Y ese mismo día la organización SERvicios del Pueblo Mixe, con la que El Ronco promovió entre otras cosas desde 2004 la Universidad Intercultural Ayuuk, en Santa María Alotepec, Oaxaca, le deseó buen camino en El Correo Ilustrado de La Jornada: “Queremos desearte buen camino al lugar de nuestros abuelos, de nuestros sabios; tú, que supiste encarnar en nuestras vidas y nutriste nuestras aspiraciones, animaste nuestras luchas y acompañaste los sinsabores de nuestra pobreza y marginación, tienes un lugar ahí, desde donde nuestros más antiguos vigilan la existencia de nuestras comunidades y pueblos indígenas”. 

El Ronco nació en San Luis Potosí en 1937. Ingresó al noviciado de los jesuitas en México en 1956. Fue ordenado sacerdote en 1969 en su ciudad natal y se comprometió definitivamente como religioso con la Compañía de Jesús en 1974. Estuvo tres años como promotor de pastoral social y vida religiosa en Ciudad Nezahualcóyotl, pero la mayor parte de su actividad pastoral la desarrolló en las comunidades indígenas de Norogachi, Pawichiki, Tewerichi y Sisoguichi, desde donde editaba la revista Kwira, que él fundó, y cuya publicación cumple ahora 25 años de difusión.
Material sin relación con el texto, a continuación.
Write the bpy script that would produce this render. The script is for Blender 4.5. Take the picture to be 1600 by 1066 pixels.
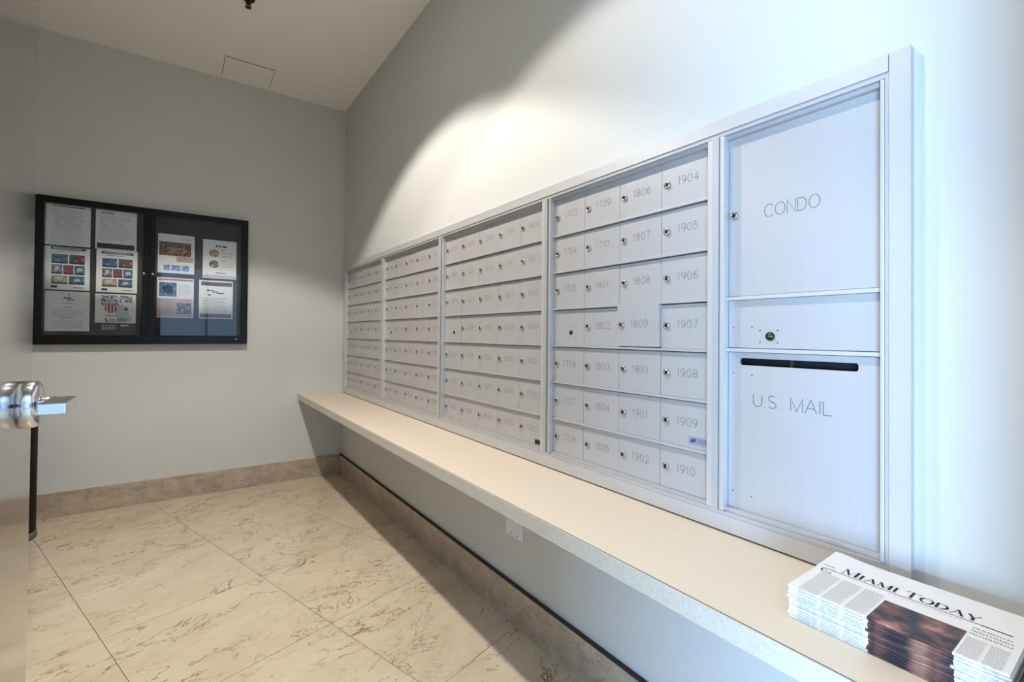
import bpy, math, random
from mathutils import Vector, Matrix

random.seed(7)
scene = bpy.context.scene
for o in list(bpy.data.objects):
    bpy.data.objects.remove(o, do_unlink=True)
COL = scene.collection

# ------------------------------------------------------------------ camera
YAW, PITCH, ROLL = 0.6155, 0.0112, 0.0090
FPX, SHY = 738.51, -17.80
CAM = Vector((-1.1687, -4.1996, 1.2))
fw = Vector((math.sin(YAW) * math.cos(PITCH), math.cos(YAW) * math.cos(PITCH), math.sin(PITCH)))
rt = Vector((math.cos(YAW), -math.sin(YAW), 0))
up = rt.cross(fw)
cr, sr = math.cos(ROLL), math.sin(ROLL)
r2 = cr * rt + sr * up
u2 = -sr * rt + cr * up
cd = bpy.data.cameras.new('camera')
cam = bpy.data.objects.new('camera', cd)
COL.objects.link(cam)
m = Matrix((r2, u2, -fw)).transposed().to_4x4()
m.translation = CAM
cam.matrix_world = m
cd.sensor_fit = 'HORIZONTAL'
cd.sensor_width = 36.0
cd.lens = 36.0 * FPX / 1600.0
cd.shift_y = SHY / 1600.0
cd.clip_start = 0.02
cd.clip_end = 200
scene.camera = cam

# ------------------------------------------------------------------ world, lights, exposure
w = bpy.data.worlds.new('daylight_sky')
scene.world = w
w.use_nodes = True
bg = w.node_tree.nodes['Background']
bg.inputs['Color'].default_value = (0.50, 0.72, 1.0, 1)
bg.inputs['Strength'].default_value = 1.2

DAY_FAR, DAY_LEFT, SPOT_W = 24.0, 720.0, 215.0


def area(name, loc, rot, sx, sy, power, color):
    l = bpy.data.lights.new(name, 'AREA')
    l.shape = 'RECTANGLE'
    l.size, l.size_y = sx, sy
    l.energy = power
    l.color = color
    o = bpy.data.objects.new(name, l)
    o.location = loc
    o.rotation_euler = rot
    COL.objects.link(o)
    return o


# daylight standing in the two glazed walls of the lobby behind the open door
area('lobby_window_daylight', (-4.55, -6.45, 0.62), (0, math.radians(-90), 0), 1.1, 2.6, DAY_LEFT, (0.37, 0.62, 1.0))
area('lobby_glazing_daylight', (-1.3, -8.35, 1.45), (math.radians(90), 0, 0), 3.6, 2.5, DAY_FAR, (0.37, 0.62, 1.0))

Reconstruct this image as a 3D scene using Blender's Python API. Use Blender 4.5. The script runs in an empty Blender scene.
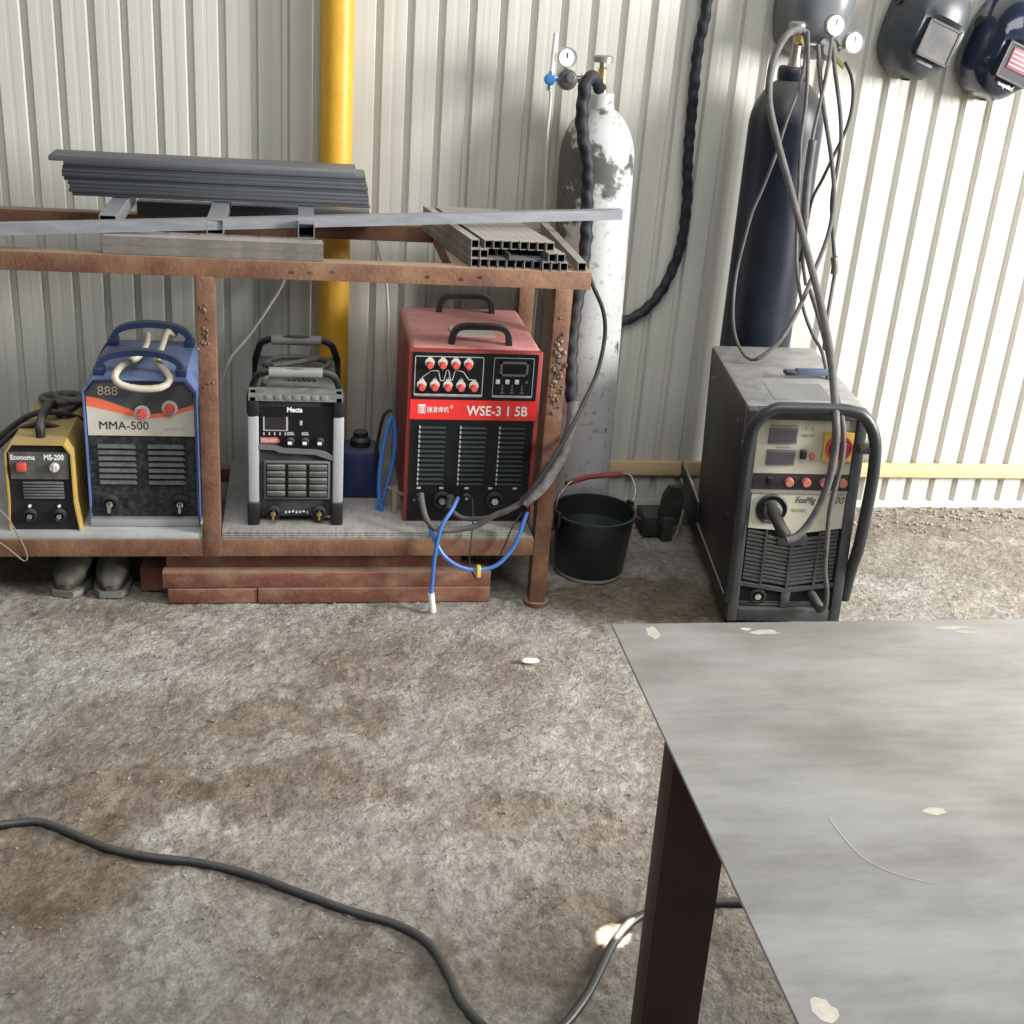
import bpy, bmesh, math, random
from mathutils import Vector, Matrix, noise
random.seed(7)
SC = bpy.context.scene
COL = SC.collection
PI = math.pi

# ------------------------------------------------------------------ materials
def mat(name, col, rough=0.6, metal=0.0, var=None, dust=None, bump=None, spec=None, coat=None, streak=None):
    m = bpy.data.materials.new(name); m.use_nodes = True
    nt = m.node_tree; N = nt.nodes; L = nt.links
    b = N['Principled BSDF']
    b.inputs['Roughness'].default_value = rough
    b.inputs['Metallic'].default_value = metal
    if spec is not None: b.inputs['Specular IOR Level'].default_value = spec
    if coat: b.inputs['Coat Weight'].default_value = coat
    c4 = lambda c: (c[0], c[1], c[2], 1)
    tc = N.new('ShaderNodeTexCoord')
    cur = None
    if var:                                   # (colour2, scale, low, high[, detail])
        nz = N.new('ShaderNodeTexNoise'); nz.inputs['Scale'].default_value = var[1]
        nz.inputs['Detail'].default_value = 8; nz.inputs['Roughness'].default_value = 0.65
        if streak:
            mp = N.new('ShaderNodeMapping'); mp.inputs['Scale'].default_value = streak
            L.new(tc.outputs['Object'], mp.inputs['Vector']); L.new(mp.outputs['Vector'], nz.inputs['Vector'])
        else: L.new(tc.outputs['Object'], nz.inputs['Vector'])
        rp = N.new('ShaderNodeValToRGB')
        rp.color_ramp.elements[0].position = var[2]; rp.color_ramp.elements[1].position = var[3]
        rp.color_ramp.elements[0].color = c4(col); rp.color_ramp.elements[1].color = c4(var[0])
        L.new(nz.outputs['Fac'], rp.inputs['Fac']); cur = rp.outputs['Color']
    if dust:                                  # (colour, amount up, amount everywhere)
        ge = N.new('ShaderNodeNewGeometry'); sp = N.new('ShaderNodeSeparateXYZ')
        L.new(ge.outputs['Normal'], sp.inputs['Vector'])
        mr = N.new('ShaderNodeMapRange'); mr.inputs['From Min'].default_value = 0.1; mr.inputs['From Max'].default_value = 0.9
        mr.inputs['To Min'].default_value = dust[2]; mr.inputs['To Max'].default_value = dust[1]
        L.new(sp.outputs['Z'], mr.inputs['Value'])
        n2 = N.new('ShaderNodeTexNoise'); n2.inputs['Scale'].default_value = 25; n2.inputs['Detail'].default_value = 4
        L.new(tc.outputs['Object'], n2.inputs['Vector'])
        mu = N.new('ShaderNodeMath'); mu.operation = 'MULTIPLY'
        m2 = N.new('ShaderNodeMapRange'); m2.inputs['From Min'].default_value = .3; m2.inputs['From Max'].default_value = .7
        m2.inputs['To Min'].default_value = .72; m2.inputs['To Max'].default_value = 1.1
        L.new(n2.outputs['Fac'], m2.inputs['Value']); L.new(mr.outputs['Result'], mu.inputs[0]); L.new(m2.outputs['Result'], mu.inputs[1])
        mx = N.new('ShaderNodeMixRGB'); L.new(mu.outputs['Value'], mx.inputs['Fac'])
        if cur: L.new(cur, mx.inputs['Color1'])
        else: mx.inputs['Color1'].default_value = c4(col)
        mx.inputs['Color2'].default_value = c4(dust[0]); cur = mx.outputs['Color']
    if cur: L.new(cur, b.inputs['Base Color'])
    else: b.inputs['Base Color'].default_value = c4(col)
    if bump:                                  # (scale, strength, distance)
        n3 = N.new('ShaderNodeTexNoise'); n3.inputs['Scale'].default_value = bump[0]; n3.inputs['Detail'].default_value = 8
        L.new(tc.outputs['Object'], n3.inputs['Vector'])
        bp = N.new('ShaderNodeBump'); bp.inputs['Strength'].default_value = bump[1]; bp.inputs['Distance'].default_value = bump[2]
        L.new(n3.outputs['Fac'], bp.inputs['Height']); L.new(bp.outputs['Normal'], b.inputs['Normal'])
    return m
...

Al morir estaba también encargado de la editorial de la diócesis de la Tarahumara. Sus escritos han sido publicados en diversas revistas y medios especializados en cuestiones indígenas, derechos humanos y teología.

Los lectores de La Jornada pudieron disfrutar en muchas ocasiones sus artículos, escritos siempre con gran lucidez y pasión por la justicia, amor a los indios, en un lenguaje que no se andaba por las ramas. En un artículo que publicó hace ya casi un año, que significativamente tituló “Las admirables candelas de los indios”, confesó que los comandantes zapatistas lo habían rescatado “del cerco que cerraba sobre todos aquel estrecho y cínico pragmatismo económico neoliberal” del gobierno durante los diálogos de San Andrés (que lamentablemente sigue vigente). Y que también había rescatado su libertad para “asombrarse, azorarse y admirarse” durante la otra campaña, al contemplar a los zapatistas por el norte desértico del país, de quienes por cierto también reconocía “errores, limitaciones, defectos…”, ofreciendo “su diagnóstico del país, sus rumbos de esperanza, su convocatoria para caminar juntos las luchas de todos, solidariamente”. Y premonitoriamente añadía: “El zapatismo éste, de hoy, no es la única candela que nos queda encendida. Aunque los gobiernos, y tras de ellos los poderes de facto, pretenden cubrir sus crímenes con el silencio, la oscuridad y el olvido, los muertos siguen su trabajo, cuidan sus luchas, para que no mueran con ellos. Y sus protestas, sus utopías, sus consignas, andan vivas en verdad”. 

Sin duda alguna, añadía, y más allá de sus limitaciones humanas, los mártires de Acteal y la sociedad civil Las Abejas “son admirables, ejemplares, candelas en esta noche que cierra más cada día”. Y en un artículo sobre las resoluciones de la Suprema Corte de Justicia, a propósito de la masacre de Acteal, que de modo significativo tituló “Ya lo sabíamos”, y publicó apenas el 29 de agosto pasado, escribió: “La Corte tenía que colocar y soldar el siguiente eslabón de una cadena de injusticias de casi 12 años, extender cartas de impunidad a los que convenía que las recibieran, liberar de ese peso a las actuales y antiguas autoridades, abrir los espacios para el libre comercio de lo que los indios son y tienen, y para ello atemorizar, amenazar y humillar tácitamente. Tenía que dar el golpe y esconder la mano. Ya lo sabíamos”.